Task to complete:
Starting at the line that contains "mb.grid(np.concatenate([lip, P], 1), flip=False)", reproduce each line exactly up to and including the line that contains "struct(core.build('trim_2', M['vault']))". Reproduce nothing else.

* begin Data shown *

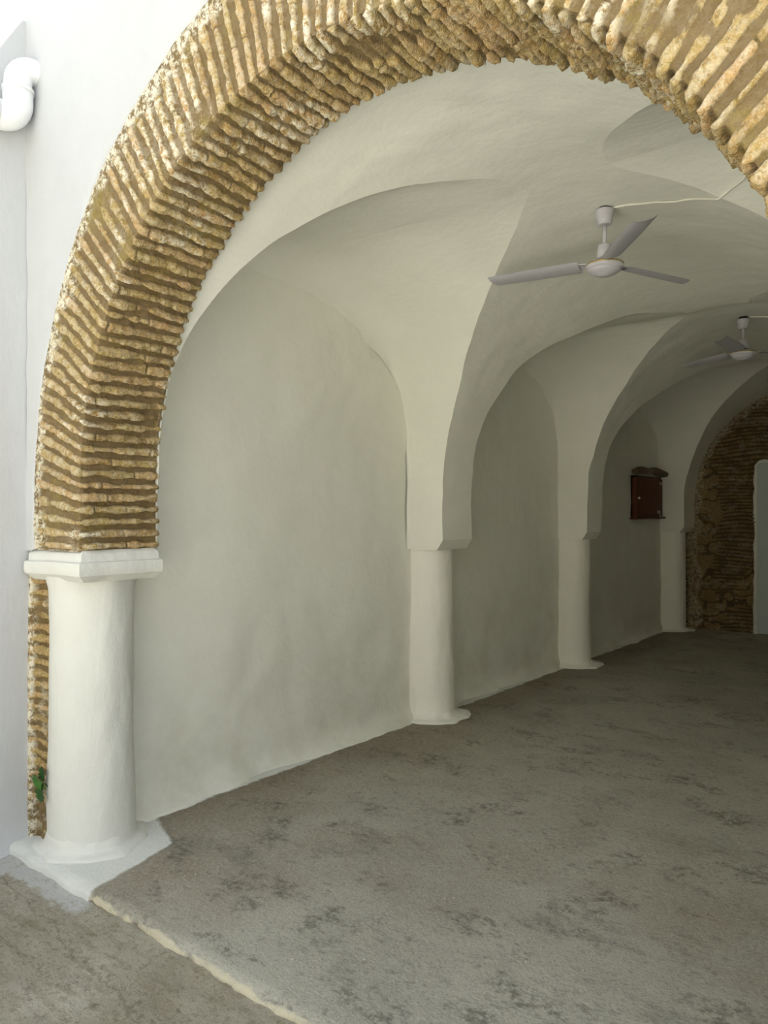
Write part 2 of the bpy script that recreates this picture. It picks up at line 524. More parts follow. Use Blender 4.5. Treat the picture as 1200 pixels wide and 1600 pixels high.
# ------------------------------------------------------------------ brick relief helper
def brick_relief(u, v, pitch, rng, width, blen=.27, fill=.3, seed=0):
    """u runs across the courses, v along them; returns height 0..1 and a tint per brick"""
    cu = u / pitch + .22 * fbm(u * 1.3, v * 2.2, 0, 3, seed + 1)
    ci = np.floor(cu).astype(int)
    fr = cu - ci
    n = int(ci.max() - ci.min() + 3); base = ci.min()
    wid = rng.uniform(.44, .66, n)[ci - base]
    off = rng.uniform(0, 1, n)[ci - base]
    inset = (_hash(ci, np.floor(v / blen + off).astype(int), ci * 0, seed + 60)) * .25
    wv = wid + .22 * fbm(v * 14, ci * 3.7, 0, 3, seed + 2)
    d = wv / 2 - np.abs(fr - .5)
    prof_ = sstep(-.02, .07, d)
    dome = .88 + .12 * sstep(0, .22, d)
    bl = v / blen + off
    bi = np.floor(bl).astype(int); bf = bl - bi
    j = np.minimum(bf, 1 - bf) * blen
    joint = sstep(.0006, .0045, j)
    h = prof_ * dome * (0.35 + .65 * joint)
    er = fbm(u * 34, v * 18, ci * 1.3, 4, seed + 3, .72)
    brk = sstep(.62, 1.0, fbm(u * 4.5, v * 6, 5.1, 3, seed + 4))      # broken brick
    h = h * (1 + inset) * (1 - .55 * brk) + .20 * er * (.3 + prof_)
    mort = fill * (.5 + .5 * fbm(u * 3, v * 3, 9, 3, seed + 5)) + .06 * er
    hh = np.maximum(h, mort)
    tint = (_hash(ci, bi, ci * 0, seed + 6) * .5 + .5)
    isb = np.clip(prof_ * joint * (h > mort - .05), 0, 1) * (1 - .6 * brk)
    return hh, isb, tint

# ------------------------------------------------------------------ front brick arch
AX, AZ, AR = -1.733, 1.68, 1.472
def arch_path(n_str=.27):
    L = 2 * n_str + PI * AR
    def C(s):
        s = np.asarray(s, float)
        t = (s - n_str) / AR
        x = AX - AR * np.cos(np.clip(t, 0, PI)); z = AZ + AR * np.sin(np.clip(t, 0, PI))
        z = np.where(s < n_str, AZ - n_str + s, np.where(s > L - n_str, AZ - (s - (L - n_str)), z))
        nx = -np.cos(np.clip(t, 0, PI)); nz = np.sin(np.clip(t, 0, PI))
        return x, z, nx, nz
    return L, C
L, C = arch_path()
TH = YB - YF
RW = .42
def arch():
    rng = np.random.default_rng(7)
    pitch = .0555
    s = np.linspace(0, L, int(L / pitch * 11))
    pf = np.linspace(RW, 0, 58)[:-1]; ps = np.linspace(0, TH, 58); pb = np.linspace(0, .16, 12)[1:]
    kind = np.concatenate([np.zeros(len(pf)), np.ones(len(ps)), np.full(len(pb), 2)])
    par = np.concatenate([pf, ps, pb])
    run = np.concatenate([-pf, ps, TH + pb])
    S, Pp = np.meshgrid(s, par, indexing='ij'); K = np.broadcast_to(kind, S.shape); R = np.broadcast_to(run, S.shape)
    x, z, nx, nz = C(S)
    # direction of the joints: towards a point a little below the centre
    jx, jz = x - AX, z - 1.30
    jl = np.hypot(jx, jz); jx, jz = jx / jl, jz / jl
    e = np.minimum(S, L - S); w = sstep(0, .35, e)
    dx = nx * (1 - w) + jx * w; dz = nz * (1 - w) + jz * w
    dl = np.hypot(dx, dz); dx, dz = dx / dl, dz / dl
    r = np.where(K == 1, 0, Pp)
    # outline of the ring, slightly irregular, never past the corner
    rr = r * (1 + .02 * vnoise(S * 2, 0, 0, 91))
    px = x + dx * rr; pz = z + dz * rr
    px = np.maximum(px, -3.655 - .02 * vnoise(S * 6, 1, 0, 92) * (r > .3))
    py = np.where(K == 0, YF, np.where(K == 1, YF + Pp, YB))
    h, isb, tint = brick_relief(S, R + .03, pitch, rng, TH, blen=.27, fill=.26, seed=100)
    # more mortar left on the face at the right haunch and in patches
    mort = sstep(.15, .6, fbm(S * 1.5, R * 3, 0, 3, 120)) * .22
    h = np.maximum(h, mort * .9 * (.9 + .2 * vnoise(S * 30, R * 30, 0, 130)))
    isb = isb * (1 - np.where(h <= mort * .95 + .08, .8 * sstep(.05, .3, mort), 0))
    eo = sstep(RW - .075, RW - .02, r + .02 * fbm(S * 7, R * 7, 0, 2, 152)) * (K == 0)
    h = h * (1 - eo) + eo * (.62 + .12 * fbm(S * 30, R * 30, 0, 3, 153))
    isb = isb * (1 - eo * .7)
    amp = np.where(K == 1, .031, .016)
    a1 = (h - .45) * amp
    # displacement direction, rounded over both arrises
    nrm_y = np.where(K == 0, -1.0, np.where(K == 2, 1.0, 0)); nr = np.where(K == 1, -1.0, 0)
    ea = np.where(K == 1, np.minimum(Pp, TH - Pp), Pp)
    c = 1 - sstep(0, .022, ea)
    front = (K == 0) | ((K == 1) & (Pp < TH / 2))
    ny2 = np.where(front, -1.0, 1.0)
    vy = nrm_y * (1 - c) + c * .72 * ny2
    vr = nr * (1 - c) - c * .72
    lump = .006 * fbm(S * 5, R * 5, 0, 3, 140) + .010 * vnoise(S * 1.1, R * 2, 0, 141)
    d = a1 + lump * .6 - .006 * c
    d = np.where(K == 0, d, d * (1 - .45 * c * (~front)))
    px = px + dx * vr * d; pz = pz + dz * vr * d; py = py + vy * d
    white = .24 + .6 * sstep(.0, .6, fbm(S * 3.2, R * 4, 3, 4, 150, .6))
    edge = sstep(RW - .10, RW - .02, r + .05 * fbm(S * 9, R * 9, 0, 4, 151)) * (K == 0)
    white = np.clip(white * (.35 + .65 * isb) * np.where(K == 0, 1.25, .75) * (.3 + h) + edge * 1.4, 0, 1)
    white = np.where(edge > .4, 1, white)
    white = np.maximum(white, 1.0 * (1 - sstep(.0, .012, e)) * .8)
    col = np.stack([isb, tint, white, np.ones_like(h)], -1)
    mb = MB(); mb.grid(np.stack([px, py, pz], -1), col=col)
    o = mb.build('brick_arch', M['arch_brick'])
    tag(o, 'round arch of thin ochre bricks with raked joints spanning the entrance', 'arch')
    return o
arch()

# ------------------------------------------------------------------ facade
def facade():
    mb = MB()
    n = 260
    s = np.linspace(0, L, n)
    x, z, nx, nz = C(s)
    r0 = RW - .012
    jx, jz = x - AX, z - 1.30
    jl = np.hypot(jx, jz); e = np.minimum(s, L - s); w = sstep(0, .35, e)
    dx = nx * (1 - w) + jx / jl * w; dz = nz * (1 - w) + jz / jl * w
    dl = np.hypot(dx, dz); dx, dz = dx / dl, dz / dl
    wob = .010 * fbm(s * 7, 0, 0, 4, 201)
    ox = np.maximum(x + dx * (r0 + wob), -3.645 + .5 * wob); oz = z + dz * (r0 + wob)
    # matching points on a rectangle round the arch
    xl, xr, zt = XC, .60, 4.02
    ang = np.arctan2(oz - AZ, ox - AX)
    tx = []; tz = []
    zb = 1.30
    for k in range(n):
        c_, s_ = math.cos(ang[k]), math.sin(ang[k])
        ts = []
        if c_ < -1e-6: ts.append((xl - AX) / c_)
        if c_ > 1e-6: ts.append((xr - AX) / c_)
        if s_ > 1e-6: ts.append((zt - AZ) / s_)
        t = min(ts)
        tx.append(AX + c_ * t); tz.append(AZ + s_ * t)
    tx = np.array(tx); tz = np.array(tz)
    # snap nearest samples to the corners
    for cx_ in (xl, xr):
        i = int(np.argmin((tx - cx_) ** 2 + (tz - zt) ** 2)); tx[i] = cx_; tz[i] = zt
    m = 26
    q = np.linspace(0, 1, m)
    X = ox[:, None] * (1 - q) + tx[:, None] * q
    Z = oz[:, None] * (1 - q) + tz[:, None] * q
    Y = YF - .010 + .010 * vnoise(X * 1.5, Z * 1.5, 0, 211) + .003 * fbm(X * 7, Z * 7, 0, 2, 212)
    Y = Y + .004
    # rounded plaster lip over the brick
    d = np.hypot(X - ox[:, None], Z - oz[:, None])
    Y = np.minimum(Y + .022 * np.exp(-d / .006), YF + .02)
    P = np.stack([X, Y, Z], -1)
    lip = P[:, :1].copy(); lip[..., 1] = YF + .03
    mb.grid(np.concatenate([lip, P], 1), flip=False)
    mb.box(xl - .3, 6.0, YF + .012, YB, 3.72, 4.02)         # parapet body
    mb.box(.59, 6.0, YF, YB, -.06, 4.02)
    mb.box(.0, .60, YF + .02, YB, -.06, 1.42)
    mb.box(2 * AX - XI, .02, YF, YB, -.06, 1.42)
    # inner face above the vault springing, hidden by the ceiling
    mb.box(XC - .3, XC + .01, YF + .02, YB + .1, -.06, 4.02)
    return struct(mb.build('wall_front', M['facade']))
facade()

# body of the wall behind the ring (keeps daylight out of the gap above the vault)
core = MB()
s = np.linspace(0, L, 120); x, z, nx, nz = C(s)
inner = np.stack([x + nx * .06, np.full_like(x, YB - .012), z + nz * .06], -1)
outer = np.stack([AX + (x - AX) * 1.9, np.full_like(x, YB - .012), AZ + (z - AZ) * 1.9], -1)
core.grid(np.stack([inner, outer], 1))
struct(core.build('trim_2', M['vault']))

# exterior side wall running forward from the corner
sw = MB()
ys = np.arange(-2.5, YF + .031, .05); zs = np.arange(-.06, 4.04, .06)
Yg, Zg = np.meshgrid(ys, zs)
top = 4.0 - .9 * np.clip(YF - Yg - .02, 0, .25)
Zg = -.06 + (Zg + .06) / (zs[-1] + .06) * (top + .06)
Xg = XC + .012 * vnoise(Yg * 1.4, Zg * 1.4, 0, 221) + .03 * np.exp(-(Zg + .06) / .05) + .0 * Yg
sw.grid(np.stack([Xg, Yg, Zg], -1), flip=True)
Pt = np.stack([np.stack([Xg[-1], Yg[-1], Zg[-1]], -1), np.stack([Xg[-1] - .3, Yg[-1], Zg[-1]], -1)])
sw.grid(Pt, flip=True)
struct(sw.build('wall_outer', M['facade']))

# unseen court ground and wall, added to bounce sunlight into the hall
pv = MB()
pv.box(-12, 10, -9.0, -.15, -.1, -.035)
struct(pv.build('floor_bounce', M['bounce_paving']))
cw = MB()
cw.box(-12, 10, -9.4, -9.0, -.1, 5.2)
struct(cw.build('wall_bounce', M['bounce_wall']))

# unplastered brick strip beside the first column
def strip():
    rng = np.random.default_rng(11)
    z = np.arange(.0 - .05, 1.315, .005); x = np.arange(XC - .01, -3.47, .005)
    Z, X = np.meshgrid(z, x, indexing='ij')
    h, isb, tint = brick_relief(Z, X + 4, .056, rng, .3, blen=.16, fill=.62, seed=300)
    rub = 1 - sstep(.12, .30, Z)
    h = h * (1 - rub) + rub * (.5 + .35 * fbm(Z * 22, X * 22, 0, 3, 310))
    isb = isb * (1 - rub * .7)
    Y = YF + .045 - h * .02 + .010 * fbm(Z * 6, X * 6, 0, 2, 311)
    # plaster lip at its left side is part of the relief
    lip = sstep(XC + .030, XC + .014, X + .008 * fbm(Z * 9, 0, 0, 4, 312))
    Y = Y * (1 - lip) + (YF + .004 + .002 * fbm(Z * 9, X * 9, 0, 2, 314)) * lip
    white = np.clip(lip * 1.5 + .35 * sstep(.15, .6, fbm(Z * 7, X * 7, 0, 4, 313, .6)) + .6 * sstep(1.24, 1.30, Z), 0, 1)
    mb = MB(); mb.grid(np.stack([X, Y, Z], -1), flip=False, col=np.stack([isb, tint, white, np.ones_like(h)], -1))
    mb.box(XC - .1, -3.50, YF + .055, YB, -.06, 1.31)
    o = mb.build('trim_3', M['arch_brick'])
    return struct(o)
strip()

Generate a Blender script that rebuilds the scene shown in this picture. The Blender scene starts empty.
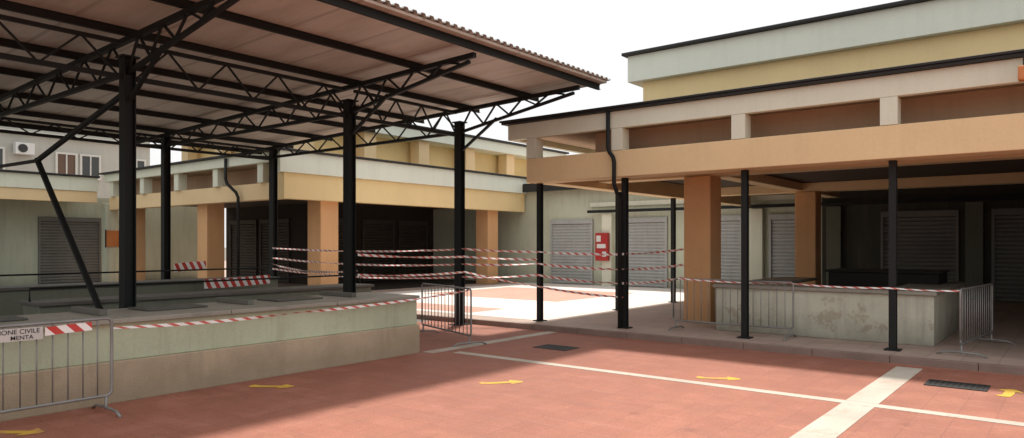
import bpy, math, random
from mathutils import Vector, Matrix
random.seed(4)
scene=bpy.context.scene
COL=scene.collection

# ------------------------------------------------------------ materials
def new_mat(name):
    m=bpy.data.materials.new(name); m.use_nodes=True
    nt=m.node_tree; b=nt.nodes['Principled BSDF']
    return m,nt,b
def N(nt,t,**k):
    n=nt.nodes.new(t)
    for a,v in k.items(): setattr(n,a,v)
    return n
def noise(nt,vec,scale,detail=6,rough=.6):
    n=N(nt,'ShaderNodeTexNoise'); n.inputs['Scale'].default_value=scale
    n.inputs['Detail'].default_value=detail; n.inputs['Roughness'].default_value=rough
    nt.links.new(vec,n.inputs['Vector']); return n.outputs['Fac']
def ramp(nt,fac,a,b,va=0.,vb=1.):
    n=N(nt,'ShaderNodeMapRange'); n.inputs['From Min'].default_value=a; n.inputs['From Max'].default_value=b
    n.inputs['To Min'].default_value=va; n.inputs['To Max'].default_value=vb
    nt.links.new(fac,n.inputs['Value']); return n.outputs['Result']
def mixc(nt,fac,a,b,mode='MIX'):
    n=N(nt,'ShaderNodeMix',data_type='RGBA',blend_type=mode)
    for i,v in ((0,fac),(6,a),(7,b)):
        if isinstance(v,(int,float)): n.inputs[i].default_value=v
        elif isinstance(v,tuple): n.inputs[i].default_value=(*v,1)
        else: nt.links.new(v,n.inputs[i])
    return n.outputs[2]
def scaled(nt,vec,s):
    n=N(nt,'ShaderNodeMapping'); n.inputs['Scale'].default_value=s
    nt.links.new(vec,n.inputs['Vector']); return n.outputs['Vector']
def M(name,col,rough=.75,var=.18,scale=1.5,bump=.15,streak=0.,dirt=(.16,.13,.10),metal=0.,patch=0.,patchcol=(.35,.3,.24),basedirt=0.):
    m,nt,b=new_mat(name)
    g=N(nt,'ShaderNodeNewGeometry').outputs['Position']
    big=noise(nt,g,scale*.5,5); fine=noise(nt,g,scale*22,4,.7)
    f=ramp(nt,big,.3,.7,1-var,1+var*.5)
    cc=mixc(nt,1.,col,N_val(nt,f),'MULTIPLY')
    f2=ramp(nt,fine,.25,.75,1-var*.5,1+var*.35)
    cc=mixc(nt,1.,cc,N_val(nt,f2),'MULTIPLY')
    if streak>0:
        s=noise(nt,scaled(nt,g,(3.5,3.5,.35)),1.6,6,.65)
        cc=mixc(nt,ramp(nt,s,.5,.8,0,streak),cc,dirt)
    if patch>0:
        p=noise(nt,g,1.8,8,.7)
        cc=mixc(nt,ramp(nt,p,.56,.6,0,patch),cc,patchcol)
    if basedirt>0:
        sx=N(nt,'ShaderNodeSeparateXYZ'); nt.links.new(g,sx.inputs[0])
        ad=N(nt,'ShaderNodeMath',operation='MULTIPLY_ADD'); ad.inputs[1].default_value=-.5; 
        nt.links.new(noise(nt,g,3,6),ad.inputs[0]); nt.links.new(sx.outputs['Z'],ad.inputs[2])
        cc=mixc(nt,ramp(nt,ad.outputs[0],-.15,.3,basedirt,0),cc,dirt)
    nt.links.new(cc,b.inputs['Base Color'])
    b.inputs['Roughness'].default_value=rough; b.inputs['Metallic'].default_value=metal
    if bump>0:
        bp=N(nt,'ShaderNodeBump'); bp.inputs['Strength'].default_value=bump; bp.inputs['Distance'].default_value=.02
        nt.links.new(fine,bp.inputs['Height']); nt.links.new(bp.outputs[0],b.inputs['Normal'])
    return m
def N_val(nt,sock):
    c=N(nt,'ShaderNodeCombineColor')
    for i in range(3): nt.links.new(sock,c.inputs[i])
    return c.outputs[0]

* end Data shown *

Task solution:
    mb.grid(np.concatenate([lip, P], 1), flip=False)
    mb.box(xl - .3, 6.0, YF + .012, YB, 3.72, 4.02)         # parapet body
    mb.box(.59, 6.0, YF, YB, -.06, 4.02)
    mb.box(.0, .60, YF + .02, YB, -.06, 1.42)
    mb.box(2 * AX - XI, .02, YF, YB, -.06, 1.42)
    # inner face above the vault springing, hidden by the ceiling
    mb.box(XC - .3, XC + .01, YF + .02, YB + .1, -.06, 4.02)
    return struct(mb.build('wall_front', M['facade']))
facade()

# body of the wall behind the ring (keeps daylight out of the gap above the vault)
core = MB()
s = np.linspace(0, L, 120); x, z, nx, nz = C(s)
inner = np.stack([x + nx * .06, np.full_like(x, YB - .012), z + nz * .06], -1)
outer = np.stack([AX + (x - AX) * 1.9, np.full_like(x, YB - .012), AZ + (z - AZ) * 1.9], -1)
core.grid(np.stack([inner, outer], 1))
struct(core.build('trim_2', M['vault']))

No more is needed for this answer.